====== PROVIDED RECORDS ======

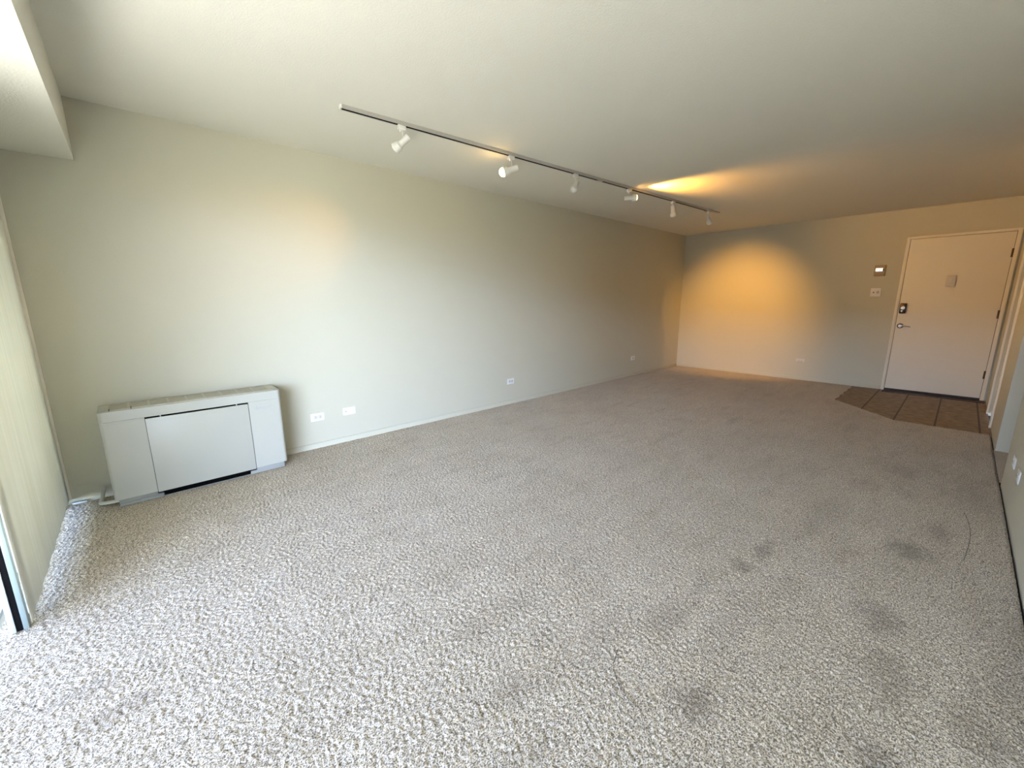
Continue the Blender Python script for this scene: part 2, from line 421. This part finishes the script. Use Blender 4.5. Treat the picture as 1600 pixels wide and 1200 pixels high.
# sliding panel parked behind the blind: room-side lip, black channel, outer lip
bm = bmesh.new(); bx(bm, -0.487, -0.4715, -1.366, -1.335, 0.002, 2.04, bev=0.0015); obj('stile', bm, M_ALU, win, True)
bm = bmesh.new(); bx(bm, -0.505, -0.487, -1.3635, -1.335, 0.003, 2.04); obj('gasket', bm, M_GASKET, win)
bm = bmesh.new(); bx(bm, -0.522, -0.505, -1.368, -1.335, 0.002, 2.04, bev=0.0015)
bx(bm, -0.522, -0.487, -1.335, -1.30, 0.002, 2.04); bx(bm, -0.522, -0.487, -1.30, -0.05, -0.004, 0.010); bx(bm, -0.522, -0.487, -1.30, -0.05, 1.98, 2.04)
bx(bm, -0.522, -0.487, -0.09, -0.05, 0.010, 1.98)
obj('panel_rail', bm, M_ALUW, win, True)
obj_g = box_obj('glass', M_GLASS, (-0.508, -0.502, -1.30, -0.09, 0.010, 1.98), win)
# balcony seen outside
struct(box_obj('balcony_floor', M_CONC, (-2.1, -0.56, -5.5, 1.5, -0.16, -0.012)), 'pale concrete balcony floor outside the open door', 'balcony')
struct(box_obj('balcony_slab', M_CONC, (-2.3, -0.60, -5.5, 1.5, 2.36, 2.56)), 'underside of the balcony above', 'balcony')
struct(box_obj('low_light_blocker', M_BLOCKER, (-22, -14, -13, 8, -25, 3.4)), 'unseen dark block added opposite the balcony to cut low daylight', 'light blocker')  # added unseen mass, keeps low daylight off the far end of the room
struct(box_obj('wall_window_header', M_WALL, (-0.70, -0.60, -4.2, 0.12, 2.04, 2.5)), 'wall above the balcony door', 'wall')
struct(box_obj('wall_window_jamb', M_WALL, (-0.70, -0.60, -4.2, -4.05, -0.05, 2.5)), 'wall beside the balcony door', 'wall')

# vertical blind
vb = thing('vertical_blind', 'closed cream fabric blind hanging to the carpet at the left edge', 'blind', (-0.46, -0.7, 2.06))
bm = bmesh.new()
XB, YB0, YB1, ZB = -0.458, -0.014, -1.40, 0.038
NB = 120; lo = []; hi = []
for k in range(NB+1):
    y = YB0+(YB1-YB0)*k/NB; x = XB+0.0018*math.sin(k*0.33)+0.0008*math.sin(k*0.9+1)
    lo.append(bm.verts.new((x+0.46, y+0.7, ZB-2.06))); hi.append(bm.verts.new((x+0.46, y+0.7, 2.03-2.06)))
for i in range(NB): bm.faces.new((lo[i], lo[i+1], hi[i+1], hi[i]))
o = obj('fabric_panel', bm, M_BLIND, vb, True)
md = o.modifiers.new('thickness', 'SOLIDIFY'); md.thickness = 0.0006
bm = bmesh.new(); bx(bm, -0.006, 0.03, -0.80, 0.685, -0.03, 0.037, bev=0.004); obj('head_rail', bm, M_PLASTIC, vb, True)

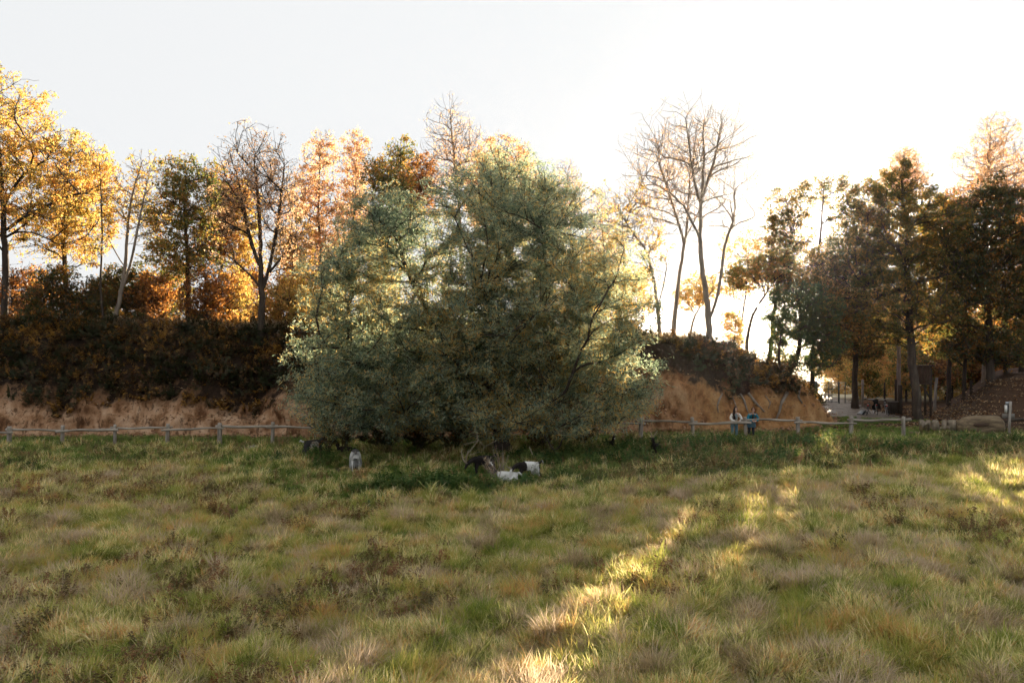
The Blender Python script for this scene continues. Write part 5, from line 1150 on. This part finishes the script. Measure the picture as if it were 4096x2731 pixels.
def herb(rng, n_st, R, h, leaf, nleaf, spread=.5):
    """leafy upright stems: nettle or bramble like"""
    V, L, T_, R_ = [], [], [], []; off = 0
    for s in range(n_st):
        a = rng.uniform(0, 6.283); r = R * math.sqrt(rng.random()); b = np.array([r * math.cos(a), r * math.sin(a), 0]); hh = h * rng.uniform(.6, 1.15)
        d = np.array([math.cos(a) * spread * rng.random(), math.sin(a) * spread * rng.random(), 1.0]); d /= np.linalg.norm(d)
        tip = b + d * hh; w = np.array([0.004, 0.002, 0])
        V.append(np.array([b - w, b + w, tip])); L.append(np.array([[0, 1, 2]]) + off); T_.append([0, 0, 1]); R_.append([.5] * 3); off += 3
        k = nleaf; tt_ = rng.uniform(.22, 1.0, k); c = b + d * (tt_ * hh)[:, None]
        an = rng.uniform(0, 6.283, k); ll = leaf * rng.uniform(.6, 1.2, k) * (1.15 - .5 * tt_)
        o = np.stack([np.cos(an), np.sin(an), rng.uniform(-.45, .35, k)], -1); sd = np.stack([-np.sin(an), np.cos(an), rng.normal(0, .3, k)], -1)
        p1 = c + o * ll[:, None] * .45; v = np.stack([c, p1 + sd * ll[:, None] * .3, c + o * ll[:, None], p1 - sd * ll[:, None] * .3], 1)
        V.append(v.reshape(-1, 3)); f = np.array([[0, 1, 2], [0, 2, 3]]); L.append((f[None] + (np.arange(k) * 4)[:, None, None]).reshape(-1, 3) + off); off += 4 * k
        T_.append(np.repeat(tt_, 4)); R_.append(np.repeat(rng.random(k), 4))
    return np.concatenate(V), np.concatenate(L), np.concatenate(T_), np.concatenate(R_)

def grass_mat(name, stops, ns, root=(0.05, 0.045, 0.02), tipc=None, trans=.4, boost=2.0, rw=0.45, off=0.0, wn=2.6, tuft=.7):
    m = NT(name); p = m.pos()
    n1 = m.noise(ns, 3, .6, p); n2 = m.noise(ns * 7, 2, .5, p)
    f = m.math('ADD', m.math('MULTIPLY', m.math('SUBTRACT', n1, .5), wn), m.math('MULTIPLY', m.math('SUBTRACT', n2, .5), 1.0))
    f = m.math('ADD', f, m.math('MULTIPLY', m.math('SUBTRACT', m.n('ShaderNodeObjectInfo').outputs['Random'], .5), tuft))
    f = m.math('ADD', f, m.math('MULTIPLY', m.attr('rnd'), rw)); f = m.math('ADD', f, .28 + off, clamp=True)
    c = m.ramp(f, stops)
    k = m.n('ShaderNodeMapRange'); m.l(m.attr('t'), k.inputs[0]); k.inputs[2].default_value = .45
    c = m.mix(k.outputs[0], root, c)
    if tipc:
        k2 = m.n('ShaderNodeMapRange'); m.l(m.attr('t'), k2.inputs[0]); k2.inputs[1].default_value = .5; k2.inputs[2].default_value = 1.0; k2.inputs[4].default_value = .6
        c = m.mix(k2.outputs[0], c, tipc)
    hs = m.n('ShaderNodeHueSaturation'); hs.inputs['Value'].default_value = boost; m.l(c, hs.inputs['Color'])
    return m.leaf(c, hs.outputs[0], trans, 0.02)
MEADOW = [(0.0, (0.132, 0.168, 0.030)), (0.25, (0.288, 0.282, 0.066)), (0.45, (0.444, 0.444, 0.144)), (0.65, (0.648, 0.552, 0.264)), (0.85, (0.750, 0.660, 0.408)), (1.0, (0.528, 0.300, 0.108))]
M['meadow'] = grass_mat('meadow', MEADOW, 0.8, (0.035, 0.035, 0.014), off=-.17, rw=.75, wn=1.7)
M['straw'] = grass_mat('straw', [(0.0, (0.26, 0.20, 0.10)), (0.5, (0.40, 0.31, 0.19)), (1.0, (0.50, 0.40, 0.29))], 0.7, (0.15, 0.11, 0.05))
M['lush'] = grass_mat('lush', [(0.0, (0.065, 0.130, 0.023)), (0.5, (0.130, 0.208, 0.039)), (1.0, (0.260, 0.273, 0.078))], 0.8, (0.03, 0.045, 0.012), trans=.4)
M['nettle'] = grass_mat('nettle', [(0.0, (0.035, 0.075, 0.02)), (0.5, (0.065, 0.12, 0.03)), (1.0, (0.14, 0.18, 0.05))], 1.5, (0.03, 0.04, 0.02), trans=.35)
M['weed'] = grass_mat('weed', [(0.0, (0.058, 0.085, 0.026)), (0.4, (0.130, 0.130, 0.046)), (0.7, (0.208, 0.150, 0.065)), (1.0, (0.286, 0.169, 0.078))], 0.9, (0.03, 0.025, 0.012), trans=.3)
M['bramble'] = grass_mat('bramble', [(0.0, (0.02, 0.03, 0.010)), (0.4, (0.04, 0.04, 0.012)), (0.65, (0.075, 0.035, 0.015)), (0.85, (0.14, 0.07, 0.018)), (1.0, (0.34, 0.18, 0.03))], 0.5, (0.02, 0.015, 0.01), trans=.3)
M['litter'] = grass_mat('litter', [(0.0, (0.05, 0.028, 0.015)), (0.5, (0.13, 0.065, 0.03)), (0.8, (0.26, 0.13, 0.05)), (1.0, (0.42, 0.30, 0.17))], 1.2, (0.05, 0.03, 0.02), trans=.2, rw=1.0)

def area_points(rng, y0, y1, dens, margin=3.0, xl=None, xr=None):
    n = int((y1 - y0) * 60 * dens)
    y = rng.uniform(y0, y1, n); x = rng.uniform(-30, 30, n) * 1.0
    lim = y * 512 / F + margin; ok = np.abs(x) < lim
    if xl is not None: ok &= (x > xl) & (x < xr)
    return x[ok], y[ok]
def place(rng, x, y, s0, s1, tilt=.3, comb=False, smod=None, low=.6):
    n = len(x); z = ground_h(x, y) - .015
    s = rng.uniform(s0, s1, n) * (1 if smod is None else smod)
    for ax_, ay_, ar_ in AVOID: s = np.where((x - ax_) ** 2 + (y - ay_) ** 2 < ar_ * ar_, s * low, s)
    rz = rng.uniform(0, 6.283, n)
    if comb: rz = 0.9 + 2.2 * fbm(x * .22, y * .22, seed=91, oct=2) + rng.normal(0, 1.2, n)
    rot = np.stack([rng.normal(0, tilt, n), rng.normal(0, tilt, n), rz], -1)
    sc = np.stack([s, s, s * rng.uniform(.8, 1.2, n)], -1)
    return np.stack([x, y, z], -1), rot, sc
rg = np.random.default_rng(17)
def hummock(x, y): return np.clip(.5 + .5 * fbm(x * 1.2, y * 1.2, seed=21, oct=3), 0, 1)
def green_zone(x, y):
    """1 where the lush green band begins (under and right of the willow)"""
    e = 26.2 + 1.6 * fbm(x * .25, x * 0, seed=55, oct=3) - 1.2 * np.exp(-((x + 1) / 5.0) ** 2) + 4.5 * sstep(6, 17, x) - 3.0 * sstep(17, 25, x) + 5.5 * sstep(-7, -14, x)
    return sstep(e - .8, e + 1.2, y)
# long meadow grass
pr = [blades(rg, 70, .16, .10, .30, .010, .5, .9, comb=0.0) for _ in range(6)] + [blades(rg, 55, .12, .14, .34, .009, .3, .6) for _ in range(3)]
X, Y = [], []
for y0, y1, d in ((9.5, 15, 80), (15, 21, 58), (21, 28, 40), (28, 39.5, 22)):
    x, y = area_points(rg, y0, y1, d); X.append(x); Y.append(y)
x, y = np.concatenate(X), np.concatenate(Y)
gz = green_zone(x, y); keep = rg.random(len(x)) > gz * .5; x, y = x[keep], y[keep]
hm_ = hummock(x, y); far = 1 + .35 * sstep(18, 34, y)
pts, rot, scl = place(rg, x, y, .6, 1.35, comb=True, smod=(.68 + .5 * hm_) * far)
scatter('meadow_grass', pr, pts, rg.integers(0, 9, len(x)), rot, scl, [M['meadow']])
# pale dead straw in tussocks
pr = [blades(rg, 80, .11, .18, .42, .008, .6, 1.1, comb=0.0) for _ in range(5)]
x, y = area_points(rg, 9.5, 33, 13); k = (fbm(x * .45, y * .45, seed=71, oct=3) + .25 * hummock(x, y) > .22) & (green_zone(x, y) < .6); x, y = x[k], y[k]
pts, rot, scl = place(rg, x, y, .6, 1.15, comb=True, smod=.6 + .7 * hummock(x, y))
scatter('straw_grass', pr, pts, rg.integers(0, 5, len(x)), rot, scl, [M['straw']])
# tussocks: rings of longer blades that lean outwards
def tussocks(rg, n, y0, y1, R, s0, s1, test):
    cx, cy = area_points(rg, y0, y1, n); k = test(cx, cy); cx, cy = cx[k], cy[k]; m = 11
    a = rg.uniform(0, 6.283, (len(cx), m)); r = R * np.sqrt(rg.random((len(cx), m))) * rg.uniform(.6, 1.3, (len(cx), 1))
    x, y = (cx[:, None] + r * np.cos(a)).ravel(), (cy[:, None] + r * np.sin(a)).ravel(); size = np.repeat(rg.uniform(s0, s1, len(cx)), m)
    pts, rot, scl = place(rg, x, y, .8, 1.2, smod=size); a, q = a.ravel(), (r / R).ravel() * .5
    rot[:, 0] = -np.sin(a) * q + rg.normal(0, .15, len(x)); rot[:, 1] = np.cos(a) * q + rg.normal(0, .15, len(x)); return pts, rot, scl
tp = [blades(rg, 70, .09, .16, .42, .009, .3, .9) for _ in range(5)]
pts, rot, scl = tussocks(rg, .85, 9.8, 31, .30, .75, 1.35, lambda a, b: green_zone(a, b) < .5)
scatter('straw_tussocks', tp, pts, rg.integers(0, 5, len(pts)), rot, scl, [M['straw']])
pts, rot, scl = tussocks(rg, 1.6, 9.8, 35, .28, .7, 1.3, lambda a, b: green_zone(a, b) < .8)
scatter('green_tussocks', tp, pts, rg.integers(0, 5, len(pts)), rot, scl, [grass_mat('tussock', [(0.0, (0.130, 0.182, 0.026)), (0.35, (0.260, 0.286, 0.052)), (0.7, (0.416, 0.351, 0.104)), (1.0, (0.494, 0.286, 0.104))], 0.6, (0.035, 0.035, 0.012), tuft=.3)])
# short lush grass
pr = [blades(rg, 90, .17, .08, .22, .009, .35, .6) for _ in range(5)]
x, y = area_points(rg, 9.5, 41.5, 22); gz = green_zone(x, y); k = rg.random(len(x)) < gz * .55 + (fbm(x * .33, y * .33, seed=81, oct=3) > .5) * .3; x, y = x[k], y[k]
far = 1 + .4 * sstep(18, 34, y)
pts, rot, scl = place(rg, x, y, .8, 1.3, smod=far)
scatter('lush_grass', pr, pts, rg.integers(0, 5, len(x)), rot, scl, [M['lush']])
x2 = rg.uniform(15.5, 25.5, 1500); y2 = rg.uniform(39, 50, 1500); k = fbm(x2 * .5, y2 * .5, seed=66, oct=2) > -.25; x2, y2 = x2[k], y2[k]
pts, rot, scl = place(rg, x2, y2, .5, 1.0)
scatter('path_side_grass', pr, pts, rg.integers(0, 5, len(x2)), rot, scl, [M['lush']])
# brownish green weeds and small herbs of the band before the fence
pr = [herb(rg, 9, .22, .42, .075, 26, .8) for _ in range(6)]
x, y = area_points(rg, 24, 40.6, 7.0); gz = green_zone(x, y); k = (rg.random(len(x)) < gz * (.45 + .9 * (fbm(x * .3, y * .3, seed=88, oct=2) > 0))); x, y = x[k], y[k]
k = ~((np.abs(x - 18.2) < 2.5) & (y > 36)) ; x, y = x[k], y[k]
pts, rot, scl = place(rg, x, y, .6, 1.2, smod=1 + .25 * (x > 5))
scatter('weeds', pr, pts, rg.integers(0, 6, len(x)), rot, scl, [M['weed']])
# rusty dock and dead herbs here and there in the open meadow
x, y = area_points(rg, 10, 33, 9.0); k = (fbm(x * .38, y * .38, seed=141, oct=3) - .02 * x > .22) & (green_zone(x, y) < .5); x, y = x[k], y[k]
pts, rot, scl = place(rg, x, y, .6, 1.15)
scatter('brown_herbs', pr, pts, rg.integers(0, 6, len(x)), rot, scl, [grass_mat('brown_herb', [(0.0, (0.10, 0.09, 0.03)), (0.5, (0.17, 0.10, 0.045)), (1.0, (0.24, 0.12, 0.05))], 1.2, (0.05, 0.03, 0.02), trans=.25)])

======

EXERCISE PROMPT —
Retype, word for word, every line from the line with "c = m.mix(k2.outputs[0], c, tipc)" to the line with "0.04, 0.02), trans=.35)", inclusive. Add nothing.

SOLUTION TO THIS PROBLEM —
        c = m.mix(k2.outputs[0], c, tipc)
    hs = m.n('ShaderNodeHueSaturation'); hs.inputs['Value'].default_value = boost; m.l(c, hs.inputs['Color'])
    return m.leaf(c, hs.outputs[0], trans, 0.02)
MEADOW = [(0.0, (0.132, 0.168, 0.030)), (0.25, (0.288, 0.282, 0.066)), (0.45, (0.444, 0.444, 0.144)), (0.65, (0.648, 0.552, 0.264)), (0.85, (0.750, 0.660, 0.408)), (1.0, (0.528, 0.300, 0.108))]
M['meadow'] = grass_mat('meadow', MEADOW, 0.8, (0.035, 0.035, 0.014), off=-.17, rw=.75, wn=1.7)
M['straw'] = grass_mat('straw', [(0.0, (0.26, 0.20, 0.10)), (0.5, (0.40, 0.31, 0.19)), (1.0, (0.50, 0.40, 0.29))], 0.7, (0.15, 0.11, 0.05))
M['lush'] = grass_mat('lush', [(0.0, (0.065, 0.130, 0.023)), (0.5, (0.130, 0.208, 0.039)), (1.0, (0.260, 0.273, 0.078))], 0.8, (0.03, 0.045, 0.012), trans=.4)
M['nettle'] = grass_mat('nettle', [(0.0, (0.035, 0.075, 0.02)), (0.5, (0.065, 0.12, 0.03)), (1.0, (0.14, 0.18, 0.05))], 1.5, (0.03, 0.04, 0.02), trans=.35)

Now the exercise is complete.